Hanno avuto una decisa posizione di sfida verso le platee dei film commerciali
e verso i temi tradizionali, Bellocchio (I pugni in tasca, 1965; La
Cina è vicina, 1967; Nel nome del padre, 1972; e Liliana
Cavani, autrice di un anticonformistico Galileo (1968), dei Cannibali
(1969), e soprattutto del Portiere di notte (1974).
Dobbiamo inoltre ricordare E. Olmi (IL posto,
1971; La circostanza, 1974), M. Leto (La villeggiatura,
1973), i fratelli Taviani, sostenitori
di un cinema fortemente politicizzato (San Michele aveva un gallo,
1972; Allonsanfàn, 1974), Dario
Argento, specializzatosi in gialli psicologici e in film con
forte suspance (L'uccello dalle piume di cristallo, 1970;
Il gatto a nove code, 1971, Quattro mosche di velluto
grigio, 1974), F. Zeffirelli (La bisbetica domata, 1967;
Giulietta e Romeo, 1969) che ha saputo coniugare un'ottima
aderenza ai testi shakespeariani con un buon successo di pubblico.
Infine è da segnalare un genere che negli anni '70 raccolse
innumerevoli successi, il western all'italiana (o "spaghetti
western"), caratterizzato da un'esasperazione dei temi classici
(sparatorie, risse, inseguimenti) e da un'ironica visuale degli
eroi classici.
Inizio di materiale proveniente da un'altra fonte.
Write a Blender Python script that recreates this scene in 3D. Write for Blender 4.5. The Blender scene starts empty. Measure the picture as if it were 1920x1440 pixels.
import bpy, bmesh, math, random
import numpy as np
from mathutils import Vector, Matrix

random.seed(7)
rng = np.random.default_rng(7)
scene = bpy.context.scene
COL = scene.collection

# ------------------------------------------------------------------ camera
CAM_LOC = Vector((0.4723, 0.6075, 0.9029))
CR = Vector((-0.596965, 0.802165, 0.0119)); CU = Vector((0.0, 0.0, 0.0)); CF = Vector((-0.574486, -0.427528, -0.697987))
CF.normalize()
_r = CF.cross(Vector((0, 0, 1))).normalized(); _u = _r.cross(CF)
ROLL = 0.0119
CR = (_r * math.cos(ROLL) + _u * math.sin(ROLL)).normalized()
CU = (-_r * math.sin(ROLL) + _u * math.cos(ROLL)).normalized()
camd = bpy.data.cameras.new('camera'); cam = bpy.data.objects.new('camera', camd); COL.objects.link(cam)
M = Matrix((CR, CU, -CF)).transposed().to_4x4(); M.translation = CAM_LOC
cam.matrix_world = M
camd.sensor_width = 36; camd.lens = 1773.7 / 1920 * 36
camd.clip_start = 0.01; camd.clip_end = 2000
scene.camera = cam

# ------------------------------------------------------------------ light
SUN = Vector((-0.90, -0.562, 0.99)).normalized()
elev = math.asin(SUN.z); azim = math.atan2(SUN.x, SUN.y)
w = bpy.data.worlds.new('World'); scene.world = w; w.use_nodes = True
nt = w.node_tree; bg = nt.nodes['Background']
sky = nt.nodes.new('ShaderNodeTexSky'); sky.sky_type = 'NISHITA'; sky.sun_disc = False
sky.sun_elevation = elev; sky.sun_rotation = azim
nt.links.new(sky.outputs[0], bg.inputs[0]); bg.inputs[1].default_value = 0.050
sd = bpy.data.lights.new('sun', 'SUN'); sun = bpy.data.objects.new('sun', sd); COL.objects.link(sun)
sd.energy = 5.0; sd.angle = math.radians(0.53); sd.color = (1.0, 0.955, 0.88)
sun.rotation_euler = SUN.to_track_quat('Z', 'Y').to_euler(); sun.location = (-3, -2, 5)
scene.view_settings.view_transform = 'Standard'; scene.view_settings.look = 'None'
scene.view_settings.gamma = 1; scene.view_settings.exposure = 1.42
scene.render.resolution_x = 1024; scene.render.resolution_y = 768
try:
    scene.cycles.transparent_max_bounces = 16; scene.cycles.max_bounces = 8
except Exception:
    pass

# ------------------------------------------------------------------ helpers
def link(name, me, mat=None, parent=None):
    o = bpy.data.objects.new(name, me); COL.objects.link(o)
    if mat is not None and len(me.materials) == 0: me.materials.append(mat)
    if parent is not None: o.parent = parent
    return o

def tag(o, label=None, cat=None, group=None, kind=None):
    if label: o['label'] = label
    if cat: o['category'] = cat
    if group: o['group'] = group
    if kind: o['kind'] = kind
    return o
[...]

Il miglior rappresentante di questa tendenza è
Sergio Leone (Per un pugno di dollari, 1964; Per qualche
dollaro in più, 1965; Il buono, il brutto e il cattivo,
1966, Giù la testa, 1966).
Una nota, merita Lina Wertmüller,
regista che ha lasciato un segno importante nella commedia italiana,
e che grazie anche alla interpretazione della coppia Mariangela
Melato - Giancarlo Giannini,
ha firmato successi come Mimì metallurgico ferito nell'onore
(1972), Film d'amore e d'anarchia (1973), Travolti da
un insolito destino nell'azzurro mare d'agosto (1974). Nel 1975
curò la regia di Pasqualino settebellezze che la fece conoscere
al pubblico internazionale, in particolare a quello americano e
che le valse la nomination all'Oscar.